== DATA BLOCK ==

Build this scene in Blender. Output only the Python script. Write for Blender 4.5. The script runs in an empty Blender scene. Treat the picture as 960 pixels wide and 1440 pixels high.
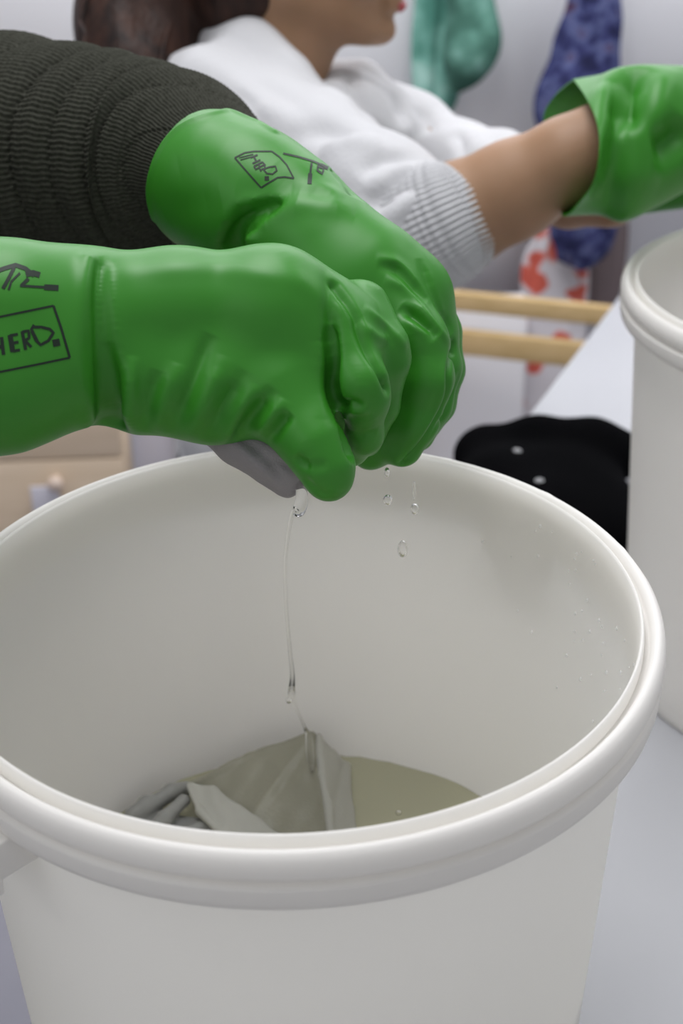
import bpy, bmesh, math, random
import numpy as np
from mathutils import Vector, Matrix
from mathutils.bvhtree import BVHTree

S = bpy.context.scene
COL = S.collection
rng = np.random.default_rng(7)
LIP = 1.12                     # height of the bucket lip above the floor
TBL = 0.74                     # table top

# ------------------------------------------------------------------ camera
CAM_D, CAM_H, PITCH, YAW, ROLL, FPX = 0.632, 0.4029, 0.5068, 0.0413, -0.019, 2000.0
_w = np.array([math.sin(YAW)*math.cos(PITCH), math.cos(YAW)*math.cos(PITCH), -math.sin(PITCH)])
_r = np.array([math.cos(YAW), -math.sin(YAW), 0.0])
_u = np.cross(_r, _w)
_r, _u = _r*math.cos(ROLL)+_u*math.sin(ROLL), -_r*math.sin(ROLL)+_u*math.cos(ROLL)
_c = np.array([0.0, -CAM_D, LIP+CAM_H])
cam = bpy.data.objects.new('camera', bpy.data.cameras.new('camera'))
COL.objects.link(cam)
cam.matrix_world = Matrix(((_r[0], _u[0], -_w[0], _c[0]), (_r[1], _u[1], -_w[1], _c[1]),
                           (_r[2], _u[2], -_w[2], _c[2]), (0, 0, 0, 1)))
cam.data.sensor_fit = 'VERTICAL'
cam.data.sensor_height = 36.0
cam.data.lens = 50.0
cam.data.clip_start = 0.02
cam.data.dof.use_dof = True
cam.data.dof.focus_distance = 0.75
cam.data.dof.aperture_fstop = 7.5
S.camera = cam

# ------------------------------------------------------------------ world, lights, exposure
S.view_settings.view_transform = 'Standard'
S.view_settings.look = 'None'
S.view_settings.gamma = 1.0
S.view_settings.use_curve_mapping = False
S.view_settings.exposure = 0.07
W = bpy.data.worlds.new('room_light'); S.world = W
W.use_nodes = True
W.node_tree.nodes['Background'].inputs[0].default_value = (0.93, 0.95, 1.0, 1)
W.node_tree.nodes['Background'].inputs[1].default_value = 0.43

def area(name, loc, rot, sx, sy, power, col):
    l = bpy.data.lights.new(name, 'AREA'); l.shape = 'RECTANGLE'; l.size = sx; l.size_y = sy
    l.energy = power; l.color = col
    o = bpy.data.objects.new(name, l); o.location = loc; o.rotation_euler = rot; COL.objects.link(o)
    return o
area('overhead_light', (-0.1, 0.6, 2.75), (0, 0, 0), 0.6, 1.5, 26, (0.98, 0.98, 1.0))
area('overhead_light', (1.5, 0.9, 2.75), (0, 0, 0), 0.6, 1.5, 12, (0.97, 0.98, 1.0))
area('overhead_light', (-1.7, -0.4, 2.75), (0, 0, 0), 0.6, 1.5, 8, (0.95, 0.97, 1.0))

area('overhead_light', (0.3, 1.35, 2.7), (math.radians(70), 0, 0), 2.4, 0.35, 60, (0.98, 0.98, 1.0))  # unseen wall-wash lamp, added to brighten the back wall
_t = Vector((0.0, 0.1, 1.1))-Vector((-1.3, -1.6, 2.45))
area('window_light', (-1.3, -1.6, 2.45), _t.to_track_quat('-Z', 'Y').to_euler(), 1.3, 1.0, 3, (1.0, 0.985, 0.96))
S.cycles.max_bounces = 16; S.cycles.diffuse_bounces = 10; S.cycles.transmission_bounces = 14

# ------------------------------------------------------------------ helpers
def P(x, y, d):
    """a point in the room, given as a sight line from the place the photographer stood and a distance along it"""
    return _c + d*(_w + _r*(x-480)/FPX - _u*(y-720)/FPX)
def onz(x, y, z):
    v = _w + _r*(x-480)/FPX - _u*(y-720)/FPX
    return _c + v*((z-_c[2])/v[2])
def ony(x, y, Y):
    v = _w + _r*(x-480)/FPX - _u*(y-720)/FPX
    return _c + v*((Y-_c[1])/v[1])
def C(x, y, d, r):
    return (P(x, y, d), r*d/FPX)

def tag(o, label=None, cat=None, group=None, kind=None):
    if label: o['label'] = label
    if cat: o['category'] = cat
    if group: o['group'] = group
    if kind: o['kind'] = kind
    return o
def empty(name, loc, label=None, cat=None, group=None, kind=None):
    o = bpy.data.objects.new(name, None); o.location = loc; o.empty_display_size = 0.05
    COL.objects.link(o); return tag(o, label, cat, group, kind)
def mesh(name, V, F, mat, parent=None, smooth=True, sub=0):
    V = np.asarray(V, dtype=np.float64)
    me = bpy.data.meshes.new(name)
    if isinstance(F, np.ndarray):
        n, k = F.shape
        me.vertices.add(len(V)); me.vertices.foreach_set('co', V.astype(np.float32).ravel())
        me.loops.add(n*k); me.loops.foreach_set('vertex_index', F.astype(np.int32).ravel())
        me.polygons.add(n); me.polygons.foreach_set('loop_start', np.arange(0, n*k, k, dtype=np.int32))
        me.update(calc_edges=True)
    else:
        me.from_pydata([tuple(v) for v in V], [], F)
    if smooth and len(me.polygons):
        me.polygons.foreach_set('use_smooth', np.ones(len(me.polygons), dtype=bool))
    me.validate()
    o = bpy.data.objects.new(name, me); COL.objects.link(o)
    if mat: me.materials.append(mat)
    if parent:
        o.parent = parent
        o.matrix_parent_inverse = parent.matrix_basis.inverted()   # vertices are given in room coordinates
    if sub:
        m = o.modifiers.new('subsurf', 'SUBSURF'); m.levels = sub; m.render_levels = sub
    return o

def join(parts):
    Vs, Fs, n = [], [], 0
    for V, F in parts:
        Vs.append(np.asarray(V)); Fs.append(np.asarray(F)+n); n += len(V)
    return np.concatenate(Vs), np.concatenate(Fs)

def sines(seed, n=7, lo=1.0, hi=3.0):
    g = np.random.default_rng(seed)
    K = g.normal(size=(n, 3)); K /= np.linalg.norm(K, axis=1)[:, None]
    K *= g.uniform(lo, hi, n)[:, None]; ph = g.uniform(0, 6.28, n)
    def f(V): return np.sin(V@K.T+ph).sum(-1)/math.sqrt(n)
    return f

# ---- implicit surfaces: rounded cones melted together, meshed with surface nets
class Field:
    def __init__(s, lo, hi, h):
        s.lo = np.array(lo, float); s.h = h
        s.n = np.ceil((np.array(hi)-s.lo)/h).astype(int)+1
        s.f = np.full(s.n, 0.5, np.float32)
    def _slice(s, lo, hi):
        a = np.clip(np.floor((lo-s.lo)/s.h).astype(int), 0, s.n); b = np.clip(np.ceil((hi-s.lo)/s.h).astype(int)+1, 0, s.n)
        sl = tuple(slice(i, j) for i, j in zip(a, b))
        ax = [s.lo[i]+s.h*np.arange(a[i], b[i]) for i in range(3)]
        X = np.stack(np.meshgrid(*ax, indexing='ij'), -1).astype(np.float32)
        return sl, X
    def add(s, d_fn, lo, hi, k=0.01, sub=False):
        pad = k+3*s.h
        sl, X = s._slice(np.minimum(lo, hi)-pad, np.maximum(lo, hi)+pad)
        if X.size == 0: return s
        d = d_fn(X); a = s.f[sl]
        if sub:
            h = np.maximum(k-np.abs(-a-d), 0)/k if k > 0 else 0
            s.f[sl] = np.maximum(a, -d)+h*h*k*0.25
        else:
            h = np.maximum(k-np.abs(a-d), 0)/k if k > 0 else 0
            s.f[sl] = np.minimum(a, d)-h*h*k*0.25
        return s
    def cone(s, A, B, k=0.01, sub=False):
        (a, ra), (b, rb) = A, B
        a = np.asarray(a, np.float32); b = np.asarray(b, np.float32); ab = b-a; L2 = float(ab@ab)+1e-12
        def d(X):
            t = np.clip(((X-a)@ab)/L2, 0, 1)
            return np.linalg.norm(X-a-t[..., None]*ab, axis=-1)-(ra+(rb-ra)*t)
        m = max(ra, rb)
        return s.add(d, np.minimum(a, b)-m, np.maximum(a, b)+m, k, sub)
    def chain(s, pts, k=0.01):
        for A, B in zip(pts[:-1], pts[1:]): s.cone(A, B, k)
        return s
    def ell(s, c, rad, M=None, k=0.01, sub=False):
        c = np.asarray(c, np.float32); rad = np.asarray(rad, np.float32)
        M = np.eye(3, dtype=np.float32) if M is None else np.asarray(M, np.float32)   # rows: local axes
        def d(X):
            q = (X-c)@M.T
            k0 = np.linalg.norm(q/rad, axis=-1); k1 = np.linalg.norm(q/(rad*rad), axis=-1)+1e-9
            return k0*(k0-1)/k1
        m = float(rad.max())
        return s.add(d, c-m, c+m, k, sub)
    def cut(s, p, n):
        p = np.asarray(p); n = np.asarray(n)/np.linalg.norm(n)
        sl, X = s._slice(s.lo, s.lo+s.h*s.n)
        s.f = np.maximum(s.f, ((X-p.astype(np.float32))@n.astype(np.float32))); return s
    def surf(s, x, y):
        v = _w+_r*(x-480)/FPX-_u*(y-720)/FPX
        t = np.arange(0.4, 2.2, s.h*0.4); X = _c+t[:, None]*v
        i = np.rint((X-s.lo)/s.h).astype(int); ok = ((i >= 0) & (i < np.array(s.f.shape))).all(1)
        i = np.where(ok[:, None], i, 0); val = np.where(ok, s.f[tuple(i.T)], 1.0); h = np.nonzero(val < 0)[0]
        return (X[h[0]], v/np.linalg.norm(v)) if len(h) else (None, None)
    def carve(s, pts, r0, r1, r2, sink, k=0.003):
        """a fold: a round groove that follows a line over the surface; radii and sink in mm"""
        q = [s.surf(*p) for p in smooth2d(pts)]; q = [a+b*sink*0.001 for a, b in q if a is not None]
        q = np.array(q)
        for _ in range(6): q[1:-1] = 0.25*q[:-2]+0.5*q[1:-1]+0.25*q[2:]
        t = np.linspace(0, 1, len(q)); R = np.where(t < .5, r0+(r1-r0)*2*t, r1+(r2-r1)*(2*t-1))*0.001
        q = q.astype(np.float32)
        def d(X):
            best = np.full(X.shape[:-1], 9.0, np.float32)
            for i in range(len(q)-1):
                ab = q[i+1]-q[i]; t = np.clip(((X-q[i])@ab)/(float(ab@ab)+1e-12), 0, 1)
                best = np.minimum(best, np.linalg.norm(X-q[i]-t[..., None]*ab, axis=-1)-(R[i]+(R[i+1]-R[i])*t))
            return best
        return s.add(d, q.min(0)-R.max(), q.max(0)+R.max(), k, True)
    def mesh(s, smooth=3):
        f = np.pad(s.f, 1, constant_values=0.5); n = np.array(f.shape)
        neg = f < 0
        cnt = np.zeros(n-1, np.int8)
        for o in np.ndindex(2, 2, 2):
            cnt += neg[o[0]:n[0]-1+o[0], o[1]:n[1]-1+o[1], o[2]:n[2]-1+o[2]]
        act = (cnt > 0) & (cnt < 8)
        I = np.argwhere(act); idx = np.full(act.shape, -1, np.int64); idx[act] = np.arange(len(I))
        acc = np.zeros((len(I), 3)); num = np.zeros(len(I))
        cs = {o: f[I[:, 0]+o[0], I[:, 1]+o[1], I[:, 2]+o[2]] for o in np.ndindex(2, 2, 2)}
        for o in np.ndindex(2, 2, 2):
            for ax in range(3):
                if o[ax]: continue
                q = list(o); q[ax] = 1; q = tuple(q)
                a, b = cs[o], cs[q]; m = (a < 0) != (b < 0)
                t = np.where(m, a/np.where(m, a-b, 1), 0)
                p = np.array(o, float)[None, :].repeat(len(I), 0); p[:, ax] += t
                acc[m] += p[m]; num[m] += 1
        V = s.lo+s.h*(I-1+acc/num[:, None])
        Fs = []
        for ax in range(3):
            b, c = [(1, 2), (2, 0), (0, 1)][ax]
            sa = [slice(None)]*3; sb = [slice(None)]*3
            sa[ax] = slice(0, -1); sb[ax] = slice(1, None)
            e = np.argwhere(neg[tuple(sa)] != neg[tuple(sb)])
            e = e[(e[:, b] > 0) & (e[:, c] > 0) & (e[:, b] < n[b]-1) & (e[:, c] < n[c]-1)]
            fl = neg[tuple(e.T)]
            def cell(db, dc):
                q = e.copy(); q[:, b] += db; q[:, c] += dc; return idx[tuple(q.T)]
            Q = np.stack([cell(-1, -1), cell(0, -1), cell(0, 0), cell(-1, 0)], 1)
            Q[~fl] = Q[~fl][:, ::-1]; Fs.append(Q)
        F = np.concatenate(Fs); F = F[(F >= 0).all(1)]
        return relax(V, F, smooth), F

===

> EXERCISE DESCRIPTION: Scan the material above for the word "scene". Copy each line where it occurs.

> THE COMPLETED TASK:
Build this scene in Blender. Output only the Python script. Write for Blender 4.5. The script runs in an empty Blender scene. Treat the picture as 960 pixels wide and 1440 pixels high.
S = bpy.context.scene